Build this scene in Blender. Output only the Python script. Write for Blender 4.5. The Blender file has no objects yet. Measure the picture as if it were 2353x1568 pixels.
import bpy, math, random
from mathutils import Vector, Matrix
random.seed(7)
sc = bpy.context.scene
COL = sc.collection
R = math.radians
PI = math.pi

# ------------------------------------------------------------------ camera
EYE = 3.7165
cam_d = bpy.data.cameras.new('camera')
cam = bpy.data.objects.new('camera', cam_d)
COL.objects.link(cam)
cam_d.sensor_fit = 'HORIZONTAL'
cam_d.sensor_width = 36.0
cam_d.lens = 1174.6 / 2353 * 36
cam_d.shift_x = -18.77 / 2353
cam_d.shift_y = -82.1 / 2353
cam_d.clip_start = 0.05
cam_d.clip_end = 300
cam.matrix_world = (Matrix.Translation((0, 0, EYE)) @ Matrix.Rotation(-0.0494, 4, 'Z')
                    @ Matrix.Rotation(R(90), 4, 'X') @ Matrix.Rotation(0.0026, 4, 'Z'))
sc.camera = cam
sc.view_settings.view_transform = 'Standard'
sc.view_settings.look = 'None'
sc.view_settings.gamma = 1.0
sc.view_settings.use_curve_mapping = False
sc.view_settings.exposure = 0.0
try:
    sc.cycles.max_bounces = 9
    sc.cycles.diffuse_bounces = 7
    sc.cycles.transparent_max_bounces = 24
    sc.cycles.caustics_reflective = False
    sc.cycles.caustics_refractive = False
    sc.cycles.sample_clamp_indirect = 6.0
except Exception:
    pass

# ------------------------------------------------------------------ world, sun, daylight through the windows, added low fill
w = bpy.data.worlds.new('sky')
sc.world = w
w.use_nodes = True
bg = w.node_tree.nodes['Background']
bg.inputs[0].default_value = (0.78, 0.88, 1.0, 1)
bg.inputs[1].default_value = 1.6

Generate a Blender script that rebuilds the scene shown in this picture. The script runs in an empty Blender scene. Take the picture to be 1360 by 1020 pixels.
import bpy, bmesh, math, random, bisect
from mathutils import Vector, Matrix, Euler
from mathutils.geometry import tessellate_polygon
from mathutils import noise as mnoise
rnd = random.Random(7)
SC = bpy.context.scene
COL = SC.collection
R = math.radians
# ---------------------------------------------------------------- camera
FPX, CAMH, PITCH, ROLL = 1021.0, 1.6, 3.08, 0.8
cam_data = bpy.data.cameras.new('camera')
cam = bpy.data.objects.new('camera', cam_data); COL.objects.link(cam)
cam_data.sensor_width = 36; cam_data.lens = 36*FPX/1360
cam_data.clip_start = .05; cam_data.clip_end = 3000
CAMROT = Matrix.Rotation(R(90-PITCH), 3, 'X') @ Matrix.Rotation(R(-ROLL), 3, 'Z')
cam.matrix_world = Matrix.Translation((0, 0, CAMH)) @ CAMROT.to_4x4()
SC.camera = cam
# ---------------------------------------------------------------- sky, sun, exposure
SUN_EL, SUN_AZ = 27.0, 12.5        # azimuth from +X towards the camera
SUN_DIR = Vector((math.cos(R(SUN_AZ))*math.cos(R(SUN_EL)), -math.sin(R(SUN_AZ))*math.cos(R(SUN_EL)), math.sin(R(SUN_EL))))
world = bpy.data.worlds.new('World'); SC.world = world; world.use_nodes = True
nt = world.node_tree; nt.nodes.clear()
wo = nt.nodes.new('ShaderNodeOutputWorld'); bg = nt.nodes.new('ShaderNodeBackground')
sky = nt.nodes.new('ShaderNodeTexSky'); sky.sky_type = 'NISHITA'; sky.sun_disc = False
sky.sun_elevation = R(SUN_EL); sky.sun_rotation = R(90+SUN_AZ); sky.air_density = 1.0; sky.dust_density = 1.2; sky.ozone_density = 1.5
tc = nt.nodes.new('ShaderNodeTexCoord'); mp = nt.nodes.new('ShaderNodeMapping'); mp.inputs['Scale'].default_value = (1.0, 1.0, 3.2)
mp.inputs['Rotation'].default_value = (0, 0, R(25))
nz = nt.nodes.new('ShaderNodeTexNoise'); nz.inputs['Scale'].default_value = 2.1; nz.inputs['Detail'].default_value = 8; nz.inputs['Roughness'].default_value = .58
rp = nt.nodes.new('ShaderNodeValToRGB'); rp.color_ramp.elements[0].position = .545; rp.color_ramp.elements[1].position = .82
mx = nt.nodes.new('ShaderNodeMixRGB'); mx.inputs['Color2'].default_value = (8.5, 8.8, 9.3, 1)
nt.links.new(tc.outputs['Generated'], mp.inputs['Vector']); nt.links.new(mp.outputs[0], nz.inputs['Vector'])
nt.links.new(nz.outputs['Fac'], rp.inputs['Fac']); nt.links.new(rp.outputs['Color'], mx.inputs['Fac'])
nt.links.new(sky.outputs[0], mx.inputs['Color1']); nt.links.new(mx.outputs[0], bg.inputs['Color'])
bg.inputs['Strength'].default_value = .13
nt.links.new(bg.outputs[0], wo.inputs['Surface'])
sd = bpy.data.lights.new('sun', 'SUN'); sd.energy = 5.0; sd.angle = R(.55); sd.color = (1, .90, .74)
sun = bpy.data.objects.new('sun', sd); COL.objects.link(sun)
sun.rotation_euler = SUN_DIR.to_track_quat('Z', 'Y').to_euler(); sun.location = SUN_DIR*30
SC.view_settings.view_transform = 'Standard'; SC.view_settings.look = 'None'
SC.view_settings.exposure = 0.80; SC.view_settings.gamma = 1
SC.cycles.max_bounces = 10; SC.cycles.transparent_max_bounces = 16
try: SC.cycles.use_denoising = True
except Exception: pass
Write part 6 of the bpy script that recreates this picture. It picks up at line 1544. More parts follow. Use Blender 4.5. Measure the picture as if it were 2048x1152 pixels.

- - - - -

Goal: Copy out every line holding the string "were".

Response:
Build this scene in Blender. Output only the Python script. Write for Blender 4.5. The Blender file has no objects yet. Measure the picture as if it were 2353x1568 pixels.
Write part 6 of the bpy script that recreates this picture. It picks up at line 1544. More parts follow. Use Blender 4.5. Measure the picture as if it were 2048x1152 pixels.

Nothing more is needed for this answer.